▶ _Do this_: It is required that all of the data be written out exactly.

▶ _Provided data_:
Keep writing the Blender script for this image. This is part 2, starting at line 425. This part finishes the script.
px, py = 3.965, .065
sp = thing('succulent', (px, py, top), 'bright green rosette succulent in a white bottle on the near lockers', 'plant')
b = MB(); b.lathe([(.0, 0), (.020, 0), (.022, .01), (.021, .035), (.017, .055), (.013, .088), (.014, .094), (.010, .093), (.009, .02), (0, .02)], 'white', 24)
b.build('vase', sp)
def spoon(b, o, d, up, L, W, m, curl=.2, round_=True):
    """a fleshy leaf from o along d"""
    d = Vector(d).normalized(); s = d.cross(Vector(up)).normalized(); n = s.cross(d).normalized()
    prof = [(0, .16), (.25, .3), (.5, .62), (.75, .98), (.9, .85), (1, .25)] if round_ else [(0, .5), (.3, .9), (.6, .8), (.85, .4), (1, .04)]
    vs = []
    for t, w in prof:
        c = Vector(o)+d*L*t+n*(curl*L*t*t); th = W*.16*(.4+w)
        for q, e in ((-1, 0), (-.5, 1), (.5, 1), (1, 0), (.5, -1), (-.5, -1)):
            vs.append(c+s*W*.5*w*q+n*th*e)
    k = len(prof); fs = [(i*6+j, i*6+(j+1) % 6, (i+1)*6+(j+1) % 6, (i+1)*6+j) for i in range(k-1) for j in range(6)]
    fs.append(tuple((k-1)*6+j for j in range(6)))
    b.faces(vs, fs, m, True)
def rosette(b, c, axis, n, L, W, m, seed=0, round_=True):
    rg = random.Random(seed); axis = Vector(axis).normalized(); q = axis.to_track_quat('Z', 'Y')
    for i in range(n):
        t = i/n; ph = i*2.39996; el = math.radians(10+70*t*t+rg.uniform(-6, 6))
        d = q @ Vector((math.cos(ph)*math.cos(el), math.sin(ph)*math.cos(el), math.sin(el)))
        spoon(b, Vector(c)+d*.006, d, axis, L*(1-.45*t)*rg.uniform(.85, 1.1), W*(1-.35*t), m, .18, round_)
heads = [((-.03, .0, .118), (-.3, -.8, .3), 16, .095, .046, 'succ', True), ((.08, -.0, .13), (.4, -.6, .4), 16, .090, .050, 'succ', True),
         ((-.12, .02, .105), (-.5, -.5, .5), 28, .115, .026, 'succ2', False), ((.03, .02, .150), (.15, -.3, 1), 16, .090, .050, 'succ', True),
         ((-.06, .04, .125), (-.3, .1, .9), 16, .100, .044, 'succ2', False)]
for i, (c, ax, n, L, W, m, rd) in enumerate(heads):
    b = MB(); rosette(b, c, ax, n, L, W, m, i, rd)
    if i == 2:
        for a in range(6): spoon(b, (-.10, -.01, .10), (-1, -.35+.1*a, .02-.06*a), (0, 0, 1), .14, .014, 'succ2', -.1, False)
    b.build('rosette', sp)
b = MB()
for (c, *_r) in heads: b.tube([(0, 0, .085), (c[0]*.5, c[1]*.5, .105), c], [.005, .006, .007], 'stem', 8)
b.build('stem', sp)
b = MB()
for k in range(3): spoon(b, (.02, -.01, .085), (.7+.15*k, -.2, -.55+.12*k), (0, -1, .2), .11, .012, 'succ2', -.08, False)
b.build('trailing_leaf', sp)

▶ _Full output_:
Keep writing the Blender script for this image. This is part 2, starting at line 425. This part finishes the script.
px, py = 3.965, .065
sp = thing('succulent', (px, py, top), 'bright green rosette succulent in a white bottle on the near lockers', 'plant')
b = MB(); b.lathe([(.0, 0), (.020, 0), (.022, .01), (.021, .035), (.017, .055), (.013, .088), (.014, .094), (.010, .093), (.009, .02), (0, .02)], 'white', 24)
b.build('vase', sp)
def spoon(b, o, d, up, L, W, m, curl=.2, round_=True):
    """a fleshy leaf from o along d"""
    d = Vector(d).normalized(); s = d.cross(Vector(up)).normalized(); n = s.cross(d).normalized()
    prof = [(0, .16), (.25, .3), (.5, .62), (.75, .98), (.9, .85), (1, .25)] if round_ else [(0, .5), (.3, .9), (.6, .8), (.85, .4), (1, .04)]
    vs = []
    for t, w in prof:
        c = Vector(o)+d*L*t+n*(curl*L*t*t); th = W*.16*(.4+w)
        for q, e in ((-1, 0), (-.5, 1), (.5, 1), (1, 0), (.5, -1), (-.5, -1)):
            vs.append(c+s*W*.5*w*q+n*th*e)
    k = len(prof); fs = [(i*6+j, i*6+(j+1) % 6, (i+1)*6+(j+1) % 6, (i+1)*6+j) for i in range(k-1) for j in range(6)]
    fs.append(tuple((k-1)*6+j for j in range(6)))
    b.faces(vs, fs, m, True)
def rosette(b, c, axis, n, L, W, m, seed=0, round_=True):
    rg = random.Random(seed); axis = Vector(axis).normalized(); q = axis.to_track_quat('Z', 'Y')
    for i in range(n):
        t = i/n; ph = i*2.39996; el = math.radians(10+70*t*t+rg.uniform(-6, 6))
        d = q @ Vector((math.cos(ph)*math.cos(el), math.sin(ph)*math.cos(el), math.sin(el)))
        spoon(b, Vector(c)+d*.006, d, axis, L*(1-.45*t)*rg.uniform(.85, 1.1), W*(1-.35*t), m, .18, round_)
heads = [((-.03, .0, .118), (-.3, -.8, .3), 16, .095, .046, 'succ', True), ((.08, -.0, .13), (.4, -.6, .4), 16, .090, .050, 'succ', True),
         ((-.12, .02, .105), (-.5, -.5, .5), 28, .115, .026, 'succ2', False), ((.03, .02, .150), (.15, -.3, 1), 16, .090, .050, 'succ', True),
         ((-.06, .04, .125), (-.3, .1, .9), 16, .100, .044, 'succ2', False)]
for i, (c, ax, n, L, W, m, rd) in enumerate(heads):
    b = MB(); rosette(b, c, ax, n, L, W, m, i, rd)
    if i == 2:
        for a in range(6): spoon(b, (-.10, -.01, .10), (-1, -.35+.1*a, .02-.06*a), (0, 0, 1), .14, .014, 'succ2', -.1, False)
    b.build('rosette', sp)
b = MB()
for (c, *_r) in heads: b.tube([(0, 0, .085), (c[0]*.5, c[1]*.5, .105), c], [.005, .006, .007], 'stem', 8)
b.build('stem', sp)
b = MB()
for k in range(3): spoon(b, (.02, -.01, .085), (.7+.15*k, -.2, -.55+.12*k), (0, -1, .2), .11, .012, 'succ2', -.08, False)
b.build('trailing_leaf', sp)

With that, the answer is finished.